We must capture those moments as life moves on

The Boston Herald

Beverly Beckham

It was one those moments. The kind you want to store under glass, the kind you wish could go on and on.

Such an ordinary moment, just a group of friends sitting around at the end of a day talking. Nothing special, nothing that would make a stranger walking past even pause.

And yet you do. You see it suddenly with new eyes because in a moment of pure understanding you recognize what a gift it all is: laughter, conversation, friendship - common everyday life. You know this deep inside. You've acknowledged it before. But the knowledge is like background music. You don't attend to it. Most time you don't even hear it, because it seems it is always there.

Only "always" is life's great delusion. Nothing is for always. That's why these ordinary moments leap out now and then. That's why they grab you by the heart and scream, "Notice me!" and shine a klieg light on the mundane; so that when time moves on and the moments pass, they will not be lost. They will be captured, somehow, professional photos processed by the mind, bright and shadowless, the images crisp, augmented by sound and scent and feeling.

I remember walking around the schoolyard with my best friend Rosemary. We must have walked around the schoolyard every day for at least three years. But I remember this one day. We were about 8 years old. It was warm. A group of girls was playing rattlesnake against the building. Another group was jumping rope. The boys were over by the rocks. Rose and I were strolling near the edge of the field and singing "Let Me Go Lover."

I had so wanted to be Rosemary's friend, and there I was with her, walking arm-in-arm. I was just a child, but I recognized happiness. I remember wishing the bell would never ring, the day would never end, we would never grow up. And nothing would ever change.

My mind snapped the picture. And in memory, at least, I got what I wished for.

I remember another day, a few years later. Janet Butler and I were riding the swings in a neighbor's backyard and Janet made up words to "Here comes the bride." They were silly, stupid words but they made us laugh so hard we fell off the swings and rolled all over the ground.

I've never forgotten that day, or the silly words, or the sound of Janet's laughter, or the way the earth was still frozen in the shadows and soft in the sun.

My mind recorded this moment, too, as ordinary and insignificant as it was. And it lives within me.

So many ordinary times fill my head. I am in the hall outside my son's room, listening to him sing. "Camptown races sing my song, do-dah, do-dah," the seriousness in his baby voice making me laugh and cry at the same time, wishing he would never stop, wishing I had a tape recorder, wishing these seconds would linger.

And they have - for more than 20 years.

I am brushing my daughter's hair, parting it, tying red ribbons in her pony tails. She is wearing a red and white dress, which I made. She is in second or third grade. It's just another school day, nothing special. But it lingers because I think, how beautiful she is, and the mind records it all.

I am lying in bed with my grandmother, listening to her tell stories. I am lying in bed with my daughter, telling her stories.

I am watching "The Fighting Sullivans" with my mother.
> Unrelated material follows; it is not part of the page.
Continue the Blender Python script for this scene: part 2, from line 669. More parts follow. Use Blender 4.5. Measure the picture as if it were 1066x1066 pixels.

I am watching "Mod Squad" with my husband.

I feel the baby kick. I feel my father holding the back of my bike so I won't fall off.

The good times last forever, if we let them. Change is constant but what's past remains the same.

What did I ever do to deserve this, we ask when things are going well, when we sit across a table from someone we love and they love us back, when we walk into a room and are surrounded by friends, when we get more than we think we deserve?

And when things change, when someone we love dies, when friends move, when the world we know turns upside down and lets us down, we ask the same question: What did I ever do to deserve this?

The answer to both is nothing. We don't deserve any of this, good or bad. Life just happens. We smile through some of it, shrug through some more and spend a lot of time shaking our heads.

We weep sometimes, too. But we weep, not for what we want, but for what we've lost. We weep for lost youth, lost opportunities, lost loves and lost friends.

And we weep because at the end of an ordinary day, sitting in a room surrounded by family or friends, we recognize that life requires the impossible: that we know how to hang on to the people we love, and that we know how to let them go.